As he continues his bid to unseat Mayor Rahm Emmanuel, according to FOX 5 DC, Wilson donated about $300,000 in cash and checks to members of New Covenant Missionary Baptist Church on Sunday, July 22.

Photo: GIPHY

"My wife and I have been blessed by God to be able to get a few of the material things out of life, and so it's up to us to now continually to share back with all of you all and others," Wilson told members of the church members, according to WGN-TV.

People at the church were reportedly delighted to receive the money from Wilson. However, some are calling foul, accusing the candidate of attempting to buy votes.

Illinois Governor Bruce Rauner (R), who is seeking re-election, was one of those none too pleased about Wilson's charity act. 

“I think the idea of handing out cash if you’re a candidate for office is outrageous,” Rauner said. “It should not happen. I learned after the fact, and I was pretty upset when I heard it was going on.”

Rauner was reportedly doubly upset because he happened to have spoken at the very same church the very same day Wilson decided to give the money away. He made it clear to reporters that he is not associated with Wilson, and he isn't trying to buy the black vote.

Election officials claim Wilson did nothing wrong.

“As far as we can see, it looks like he didn’t use campaign funds for this,” Illinois State Board of Elections spokesman Matt Dietrich told the Chicago Tribune. “And there doesn’t appear to have been any quid pro quo, like, ‘Here’s some money, vote for me.’ So from our perspective, it doesn’t look like there was anything illegal about this.”

The money the business distributed came reportedly from Wilson's charitable nonprofit foundation, the Dr. Willie Wilson Foundation. 
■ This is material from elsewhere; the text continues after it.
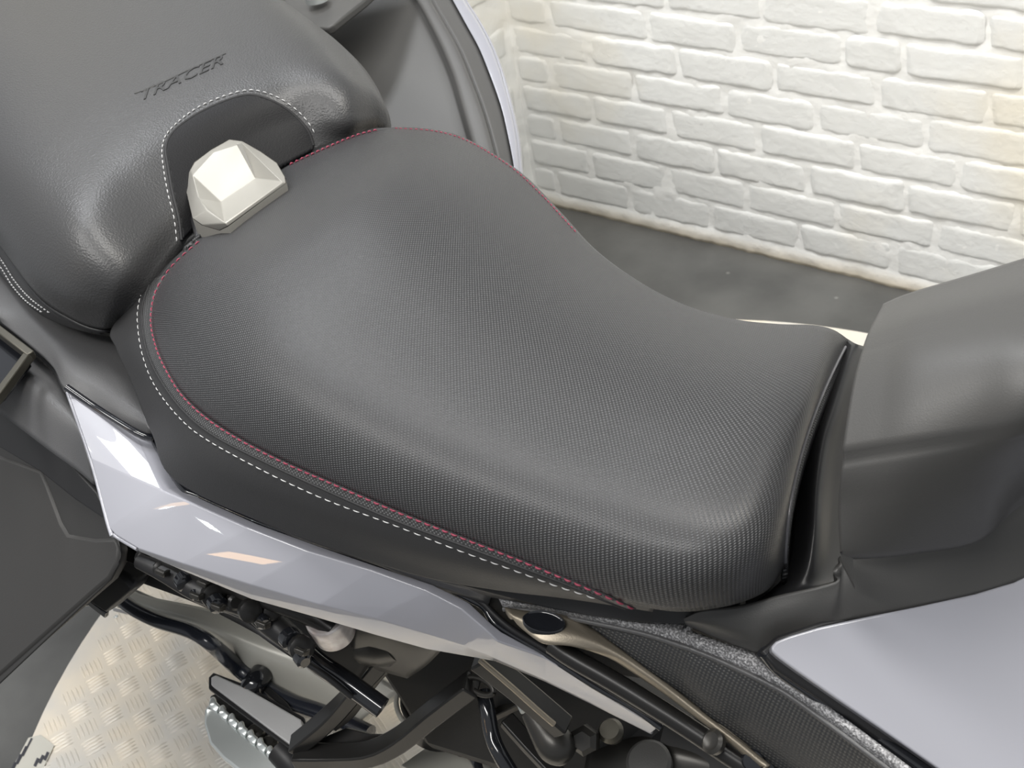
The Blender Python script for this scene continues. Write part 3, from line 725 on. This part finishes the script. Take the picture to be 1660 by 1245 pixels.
# ---------------- frame area below the seat nose
# black channel below the hem
slab('under_seat_channel', [(735, 945, .872), (930, 965, .875), (1058, 985, .88), (1200, 975, .88), (1200, 1010, .872), (1109, 1012, .868), (1042, 1010, .866), (948, 998, .864), (870, 982, .862), (790, 968, .85)], M['black'], MOTO, thick=.02, bevel=.001)
su = [(806, 966), (870, 974), (948, 990), (1042, 1004), (1109, 1008), (1116, 1020), (1170, 1040), (1230, 1061), (1250, 1085), (1280, 1100), (1380, 1172), (1482, 1248), (1600, 1335)]
sl = [(816, 986), (868, 990), (940, 1004), (1042, 1026), (1105, 1046), (1120, 1051), (1165, 1069), (1225, 1097), (1250, 1110), (1280, 1127), (1362, 1186), (1444, 1248), (1560, 1335)]
zz = [.850, .853, .856, .859, .861, .861, .860, .859, .857, .855, .850, .845, .84]
patch('frame_trim', [[(a[0], a[1], z + .002), ((a[0] + b[0]) / 2, (a[1] + b[1]) / 2, z + .001), (b[0], b[1], z - .006)] for a, b, z in zip(su, sl, zz)], M['strip'], MOTO, 4, 3, .004, px=True)['label'] = 'coarse grained silver trim strip'
tube('trim_edge', [(b[0], b[1] + 1, z - .006) for b, z in zip(sl, zz)], .0022, M['matte2'], MOTO, 4, 8)
# ribbed dark panel under the trim
dl = [(910, 996), (950, 1008), (1011, 1054), (1060, 1090), (1105, 1120), (1120, 1131), (1152, 1160), (1195, 1190), (1235, 1222), (1275, 1250), (1350, 1300), (1440, 1345), (1560, 1400)]
bz_ = [.850, .851, .850, .845, .832, .821, .809, .798, .788, .778]
prow = []
for i, (b, z) in enumerate(zip(sl, zz)):
    d = (dl[i][0] - 4, dl[i][1] + 6) if i > 1 else dl[i]; s0 = b if i > 1 else (d[0], d[1] - 1)
    zd = float(np.interp(d[0], [818, 868, 910, 950, 1011, 1056, 1101, 1150, 1200, 1250, 1560], bz_ + [.74])) - .004
    prow.append([(s0[0] * (1 - t) + d[0] * t, s0[1] * (1 - t) + d[1] * t, (z - .008) * (1 - t) + zd * t + .006 * math.sin(t * math.pi) * min(1, max(0, (i - 2) / 3))) for t in (0, .3, .65, 1)])
patch('side_cover', prow, M['textile'], MOTO, 6, 6, .004, px=True)['label'] = 'dark ribbed side cover below the silver trim'
# warm metal bracket with oval cap
bu = [(818, 984), (868, 992), (910, 996), (950, 1012), (1011, 1056), (1056, 1090), (1101, 1122), (1150, 1162), (1200, 1200), (1250, 1240)]
bl = [(838, 1012), (854, 1026), (880, 1042), (932, 1049), (985, 1066), (1026, 1091), (1080, 1128), (1130, 1166), (1180, 1204), (1228, 1244)]
bz = [.852, .853, .852, .847, .834, .823, .811, .800, .790, .780]
_o, TBk = patch('frame_bracket', [[(a[0], a[1], z), ((a[0] + b[0]) / 2, (a[1] + b[1]) / 2, z + .001), (b[0], b[1], z - .004)] for a, b, z in zip(bu, bl, bz)], M['bronze'], MOTO, 6, 4, .006, px=True, bvh=True)
_o['label'] = 'warm toned metal frame bracket with an oval opening'
c = hit([TBk], 882, 1010)[0]; nb_ = hit([TBk], 882, 1010)[1]
e1 = hit([TBk], 912, 1015)[0] - c; e1 *= 33 / 30; e2 = hit([TBk], 880, 1021)[0] - c; e2 *= 16.5 / 11
def disc_at(name, c, e1, e2, prof, mat_, parent, n=40, up=Vector((0, -.25, 1)).normalized()):
    V_ = []; F_ = []
    for r, h in prof:
        for k in range(n): 
            t = K * k / n; V_.append(c + e1 * (r * math.cos(t)) + e2 * (r * math.sin(t)) + up * h)
    for i in range(len(prof) - 1):
        for k in range(n):
            p_ = i * n + k; q_ = i * n + (k + 1) % n; F_.append((p_, q_, q_ + n, p_ + n))
    F_.append(tuple(range((len(prof) - 1) * n, len(prof) * n)))
    me = mesh_from(V_, F_); face_eye(me); return link(name, me, mat_, parent, angle=50)
disc_at('oval_cap', c, e1, e2, [(1.06, -.003), (1.06, .0016), (1.0, .0024), (.93, .0018), (.85, .0013), (.5, .0012), (.0001, .0011)], M['gloss_black'], MOTO, up=nb_)
# lower frame rail
tube('frame_rail', [(895, 1044, .815), (930, 1068, .81), (1000, 1108, .80), (1100, 1170, .785), (1200, 1236, .77), (1300, 1300, .755)], .0078, M['frame_metal'], MOTO, 6, 16)
tube('rail_highlight', [(900, 1058, .805), (960, 1098, .80), (1060, 1160, .785), (1150, 1214, .772), (1230, 1262, .76)], .0018, M['bronze'], MOTO, 4, 8)  # thin bronze tube painting in the beige highlight along the rail
b_ = P(1160, 1204, .788); lathe('bolt', b_, (-.3, -.6, .8), [(.009, 0), (.009, .004), (.0065, .006), (.004, .005)], M['dark_metal'], MOTO, 20)
for (x, y, z) in ((1222, 1230, .775), (1240, 1236, .77), (1255, 1243, .765)):
    lathe('cable_clamp', P(x, y, z), (.3, -.6, .6), [(.008, 0), (.009, .004), (.007, .008), (.004, .009)], M['gloss_black'], MOTO, 16)

# ---------------- fuel tank cover, collar and side panel
T = [[(1363, 906, .938), (1362, 899, .952), (1359, 820, .985), (1367, 738, 1.018), (1384, 622, 1.043), (1404, 548, 1.048), (1432, 492, 1.040)],
     [(1420, 905, .941), (1420, 896, .956), (1416, 815, .996), (1420, 728, 1.030), (1432, 612, 1.055), (1446, 535, 1.060), (1462, 479, 1.050)],
     [(1480, 898, .943), (1485, 888, .958), (1478, 808, 1.004), (1480, 718, 1.042), (1484, 600, 1.068), (1492, 520, 1.072), (1502, 466, 1.061)],
     [(1585, 879, .944), (1588, 866, .960), (1580, 790, 1.012), (1580, 702, 1.056), (1584, 588, 1.085), (1584, 500, 1.088), (1584, 442, 1.074)],
     [(1655, 820, .955), (1655, 800, .970), (1662, 750, 1.022), (1664, 689, 1.068), (1668, 578, 1.098), (1668, 480, 1.100), (1668, 416, 1.086)],
     [(1770, 760, .96), (1770, 745, .98), (1770, 700, 1.03), (1770, 660, 1.075), (1770, 560, 1.108), (1775, 450, 1.110), (1775, 382, 1.096)],
     [(1890, 700, .96), (1890, 685, .985), (1885, 660, 1.04), (1880, 625, 1.08), (1880, 540, 1.112), (1890, 420, 1.116), (1890, 345, 1.10)]]
A = cr(np.array(T, float), 10)
# crisp creases between columns: linear between the two crease columns, rounded elsewhere
B = cr(A.transpose(1, 0, 2), 18).transpose(1, 0, 2)
Gt = np.array([[P(*p) for p in r] for r in B])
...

"What I do with my own money, is my own money," Wilson said according to ABC Chicago. "I mean look, can't nobody tell me to do with my own money."

Photo: GIPHY

Chicago Board of Election Commissioners spokesman Jim Allen confirmed the board would be keeping an eye on the situation. 

“We haven’t received a formal complaint, and even if we did, we aren’t in the municipal campaign yet, so it’s not clear what our authority would be, other than to refer the situation to law enforcement,” noted Allen.

The attorney general's office — who oversees charities — is also investigating the matter.